Professor Allison Smith Exhibits “Models for a System” at the Contemporary Jewish Museum in San Francisco

Posted on September 13, 2017

Allison Smith and Christina Zetterlund present “Models for a System,” the seventh installation of In That Case at the Contemporary Jewish Museum in San Francisco. The exhibition is on view July 20,2017 – July 3, 2018.

Smith first met Zetterlund during a 2015 residency in Stockholm and together they discovered a shared interest in the politics of handcraft and its role in both progressive and conservative social movements in which a “return” to past forms of making is often tied to populist notions of self-reliance and opting out of “the system”—be it mass production, art world hierarchies, government intervention, elitism, globalism, or other forces that seem threatening to individuals.

As educators who share a love of craft, their research led them to the writings of Otto Salomon (1849­–1907), a Jewish Swedish educator whose work focused on the term, slöjd, or educational sloyd, a movement that promoted handcraft as a formative method of self development through the creation of useful, everyday objects termed “models.” Salomon’s ancestors were some of the first Jewish individuals to be given legal immigration status in Sweden, and his uncle August Abrahamson, who had become a wealthy businessman in the wholesale trade, was one of the first Jews to be granted special landowning rights as well.
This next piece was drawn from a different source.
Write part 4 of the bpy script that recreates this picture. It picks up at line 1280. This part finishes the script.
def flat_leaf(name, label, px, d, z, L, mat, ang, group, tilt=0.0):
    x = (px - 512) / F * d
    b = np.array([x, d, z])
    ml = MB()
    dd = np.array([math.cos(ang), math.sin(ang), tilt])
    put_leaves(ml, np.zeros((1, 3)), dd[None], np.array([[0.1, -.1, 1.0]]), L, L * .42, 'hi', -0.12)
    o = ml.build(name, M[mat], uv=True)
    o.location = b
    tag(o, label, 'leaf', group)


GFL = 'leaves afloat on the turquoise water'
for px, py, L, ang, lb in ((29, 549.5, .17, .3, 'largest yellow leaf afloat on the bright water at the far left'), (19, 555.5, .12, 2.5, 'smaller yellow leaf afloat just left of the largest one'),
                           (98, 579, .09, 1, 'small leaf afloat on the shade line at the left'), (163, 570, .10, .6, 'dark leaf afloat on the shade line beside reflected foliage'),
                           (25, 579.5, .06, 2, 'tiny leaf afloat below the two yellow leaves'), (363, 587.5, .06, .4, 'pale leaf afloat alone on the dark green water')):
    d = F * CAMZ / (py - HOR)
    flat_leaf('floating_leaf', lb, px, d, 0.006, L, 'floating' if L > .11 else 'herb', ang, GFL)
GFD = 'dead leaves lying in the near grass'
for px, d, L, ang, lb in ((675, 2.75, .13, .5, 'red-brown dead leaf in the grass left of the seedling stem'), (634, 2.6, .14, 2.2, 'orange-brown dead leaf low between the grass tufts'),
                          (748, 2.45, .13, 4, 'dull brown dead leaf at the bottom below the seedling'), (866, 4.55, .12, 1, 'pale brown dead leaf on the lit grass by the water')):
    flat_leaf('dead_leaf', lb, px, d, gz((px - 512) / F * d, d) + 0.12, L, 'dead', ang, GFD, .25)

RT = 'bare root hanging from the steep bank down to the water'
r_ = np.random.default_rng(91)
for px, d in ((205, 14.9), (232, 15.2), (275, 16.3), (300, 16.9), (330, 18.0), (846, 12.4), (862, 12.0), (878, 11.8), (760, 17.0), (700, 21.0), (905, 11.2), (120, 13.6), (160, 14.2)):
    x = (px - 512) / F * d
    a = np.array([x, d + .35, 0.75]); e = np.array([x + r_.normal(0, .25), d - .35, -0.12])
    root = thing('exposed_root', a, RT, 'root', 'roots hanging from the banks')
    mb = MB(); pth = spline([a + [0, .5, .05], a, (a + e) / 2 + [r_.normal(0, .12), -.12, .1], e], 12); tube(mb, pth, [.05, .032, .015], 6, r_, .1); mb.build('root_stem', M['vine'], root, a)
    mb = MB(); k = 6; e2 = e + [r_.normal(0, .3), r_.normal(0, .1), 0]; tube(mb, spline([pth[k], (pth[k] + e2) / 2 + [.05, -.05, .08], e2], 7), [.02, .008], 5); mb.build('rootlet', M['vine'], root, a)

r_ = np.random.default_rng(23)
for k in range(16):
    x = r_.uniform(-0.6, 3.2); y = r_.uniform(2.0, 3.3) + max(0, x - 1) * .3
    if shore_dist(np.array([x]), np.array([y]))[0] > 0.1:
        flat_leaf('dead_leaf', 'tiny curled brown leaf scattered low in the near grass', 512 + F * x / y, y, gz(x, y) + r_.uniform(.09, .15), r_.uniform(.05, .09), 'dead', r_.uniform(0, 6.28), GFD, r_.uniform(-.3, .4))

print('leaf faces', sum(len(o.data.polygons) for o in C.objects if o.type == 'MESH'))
A diverse group of luminaries of variously gendered, religious, ethnic, and political backgrounds gathered at his estate at Nääs Castle, a seventeenth-century mansion near Gothenburg, Sweden. This is where Salomon first hatched his idea of a craft school for the children of local workers, which soon became a renowned teacher training program that in many ways sparked the development of trade and art schools in many parts of the world including the United States.

For their Havruta installation, Smith and Zetterlund took Salomon’s educational theories as a starting point, in order to engage viewers in discussions that address the role of craft—past and present—in formations of the nation state. They ask, given the intensities of this political moment, what does the current upsurge in craft really mean? “Models for a System” reflects on what Zetterlund in her research has called “material meaning making,” which considers craft as a critical platform for the investigation of systems of power, as well as Smith’s investigation of reenactment culture, in which nationalism is performed as a form of education as well as entertainment. Conducted over a series of emails, shared texts, Skype sessions, and in-person visits in Stockholm, Nääs, and San Francisco, their exchanges have resulted in a display of objects, an active blog, and a pending publication. Using wallpaper reproduced from the Nääs Castle smoking room and wood flooring akin to that in Salomon’s first classrooms, Smith and Zetterlund have used the case to frame a complicated discussion that is both ambiguous and double-edged. The objects were selected for their potentially multiple readings, suggesting the ways craft functions today within both fundamentalist survivalist groups as well as hipster DIY culture simultaneously.